Church Of St Michael And All Angels is a Grade II listed building in the West Northamptonshire local planning authority area, England. First listed on 9 December 1968. Church.

Church Of St Michael And All Angels

WRENN ID
quartered-foundation-sienna
Grade
II
Local Planning Authority
West Northamptonshire
Country
England
Date first listed
9 December 1968
Type
Church
Source
Historic England listing

Description

Church of St Michael and All Angels

This is a red-brick church built in 1881–2 to serve the Anglican community as Northampton expanded in the late 19th century. It was designed by architect George Vialls and the foundation stone was laid on 21 July 1881.

The church is constructed in red brick with very small amounts of limestone dressings and red clay tile roofs. A copper-clad spirelet crowns the bell-turret.

The plan comprises an aisleless nave of three bays, a south-west bell-turret, a west porch, chancel, north and south transepts, porches in the angles of the nave and transepts (two bays wide), a south vestry, and a north organ chamber.
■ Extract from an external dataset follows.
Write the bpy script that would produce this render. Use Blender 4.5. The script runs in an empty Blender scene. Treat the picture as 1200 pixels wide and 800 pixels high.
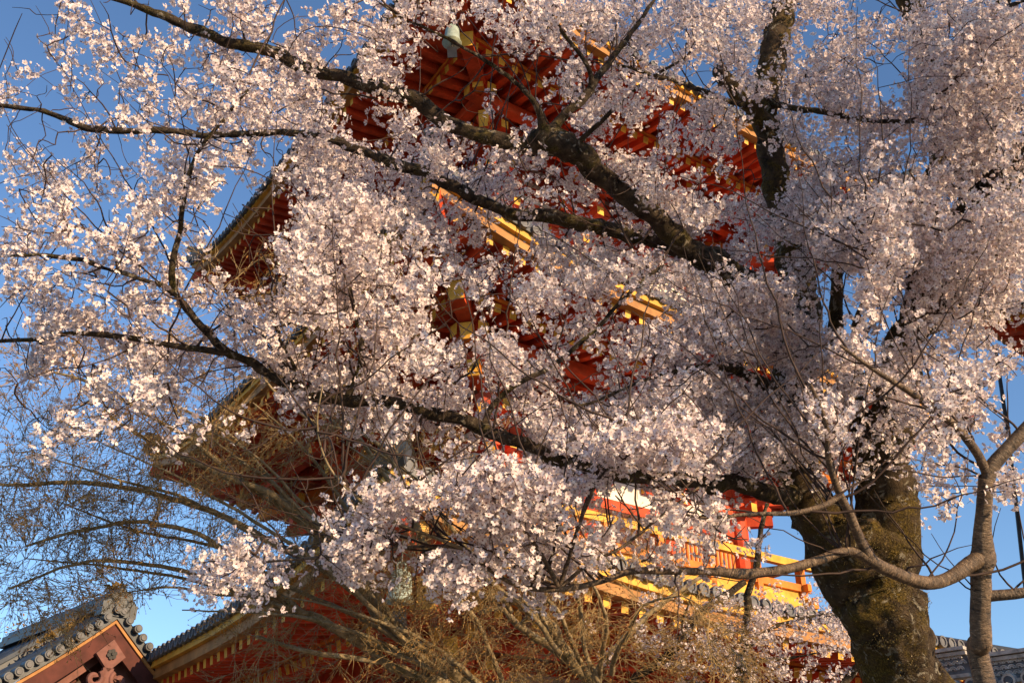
import bpy, math, random
import numpy as np
from mathutils import noise as mnoise, Vector as MV
random.seed(7)
RNG = np.random.default_rng(11)
SC = bpy.context.scene
COL = SC.collection
PI = math.pi

# ------------------------------------------------------------------ camera, sky, sun, exposure
FPX, PITCH, CZ = 1155.97, 0.502, 1.6
cam = bpy.data.cameras.new('camera')
cam.sensor_width = 36.0
cam.lens = 36.0 * FPX / 1200.0
cam.clip_start = 0.1
cam.clip_end = 3000
cam_o = bpy.data.objects.new('camera', cam)
COL.objects.link(cam_o)
cam_o.location = (0, 0, CZ)
cam_o.rotation_euler = (PI / 2 + PITCH, 0, 0)
SC.camera = cam_o

SUN_AZ, SUN_EL = math.radians(-40), math.radians(19)
world = bpy.data.worlds.new('World')
SC.world = world
world.use_nodes = True
wn = world.node_tree
sky = wn.nodes.new('ShaderNodeTexSky')
sky.sky_type = 'NISHITA'
sky.sun_disc = False
sky.sun_elevation = SUN_EL
sky.sun_rotation = PI / 2 - SUN_AZ
sky.air_density = 1.0
sky.dust_density = 0.1
sky.ozone_density = 4.2
bg = wn.nodes['Background']
bg.inputs[1].default_value = 0.13
wn.links.new(sky.outputs[0], bg.inputs[0])

sl = bpy.data.lights.new('sun', 'SUN')
sl.energy = 5.0
sl.angle = math.radians(0.5)
sl.color = (1.0, 0.70, 0.40)
so = bpy.data.objects.new('sun', sl)
COL.objects.link(so)
to_sun = MV((math.cos(SUN_EL) * math.cos(SUN_AZ), math.cos(SUN_EL) * math.sin(SUN_AZ), math.sin(SUN_EL)))
so.rotation_euler = to_sun.to_track_quat('Z', 'Y').to_euler()
so.location = (30, -30, 30)

SC.view_settings.view_transform = 'Standard'
SC.view_settings.look = 'None'
SC.view_settings.gamma = 1.0
SC.view_settings.use_curve_mapping = False
SC.view_settings.exposure = 0.68
SC.render.engine = 'CYCLES'
SC.cycles.max_bounces = 6
SC.cycles.diffuse_bounces = 4
SC.cycles.transmission_bounces = 4
SC.cycles.use_denoising = True

# ------------------------------------------------------------------ helpers
_c, _s = math.cos(PITCH), math.sin(PITCH)

def at(px, py, d):
    """world point seen at a pixel of the 1200x800 photograph, d metres along the view axis"""
    x = d * (px - 600) / FPX
    v = d * (400 - py) / FPX
    return np.array([x, d * _c - v * _s, CZ + d * _s + v * _c])

def pix(P):
    P = np.atleast_2d(P)
    y, z = P[:, 1], P[:, 2] - CZ
    d = y * _c + z * _s
    v = -y * _s + z * _c
    return 600 + FPX * P[:, 0] / d, 400 - FPX * v / d, d

def nrm(v):
    v = np.asarray(v, float)
    return v / (np.linalg.norm(v) + 1e-12)

def link_mesh(name, verts, loops, starts, mats, midx=None, parent=None, smooth=False):
    me = bpy.data.meshes.new(name)
    me.vertices.add(len(verts))
    me.vertices.foreach_set('co', np.asarray(verts, np.float32).ravel())
    me.loops.add(len(loops))
    me.loops.foreach_set('vertex_index', np.asarray(loops, np.int32))
    me.polygons.add(len(starts))
    me.polygons.foreach_set('loop_start', np.asarray(starts, np.int32))
    if midx is not None:
        me.polygons.foreach_set('material_index', np.asarray(midx, np.int32))
    me.polygons.foreach_set('use_smooth', np.full(len(starts), smooth, bool))
    for m in mats:
        me.materials.append(m)
    me.update(calc_edges=True)
    me.validate()
    o = bpy.data.objects.new(name, me)
    COL.objects.link(o)
    if parent is not None:
        o.parent = parent
    return o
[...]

The building is generously scaled and designed to supply substantial seating accommodation on a modest budget, employing simple, economical detailing in the Early English style. The nave is divided by buttresses with paired lancet windows in each bay. The west end has four lancet windows above the porch, with the middle pair set higher than the outer lights. At the south-west corner, a slender octagonal turret rises to a belfry stage with tall single-light openings in each face, topped with a limestone cap and a copper-clad spirelet laid chevron-wise. The transepts are substantial, each with a central buttress flanked by three graded lancets, and a large oculus in the gable with a central circle surrounded by eight foils. The east end is arranged in four tiers: the lowest plain, housing the foundation stone; then a pair of small lancets; a row of seven further small lancets; and finally the main east window arrangement of three tall, graded lancets. The south vestry sits under its own gable. A modern addition of offices on the north is designed in keeping with the lancet style of the church.

The interior is predominantly bare red brick, with freestone confined to features such as roof corbels, sedilia, and quatrefoil piers carrying brick arches to the two bays of the transepts. Each bay of the nave is articulated with a row of four blind recesses for radiators, a plain band of brick framed by two string-courses, and a pair of lancet windows recessed under an arch. The east parts of the transepts are canted inward to meet the chancel walls at the start of the sanctuary. An arch separates the choir from the sanctuary. The nave roof is an impressive structure, longitudinally boarded with a concave lower section, tie-beams, and an upper semi-circular section. The nave and transepts have wooden-block flooring; the chancel is laid with buff tiling.

The chancel contains 13th-century-style triple sedilia with shafts between the seats. The east end of the chancel is extensively lined with two tiers of traceried panelling below window level, probably dating from around 1900. The reredos depicts Christ in Majesty flanked by angels in separate niches and is a memorial to the first vicar, Reverend Charles Gray (died 1894). The font has a circular bowl standing on an octagonal base with angle shafts. The nave and chancel are furnished with modern chairs, the pews having been removed, and a modern altar has been installed near the crossing.

George Vialls (1843–1912) was born in Northampton. After schooling in Wakefield, he returned to train under E F Law, then moved to London to work for T H Wyatt until around 1891. In the 1880s he practised from Ealing as a busy church architect with commissions across a wide geographical area, from Leicestershire to Kent and Bedfordshire to Devon. Disillusioned with London life, he relocated to Yeovil, Somerset, by 1894. The schools to the east of the church were begun at the same time, with their foundation stone laid on 1 October 1881.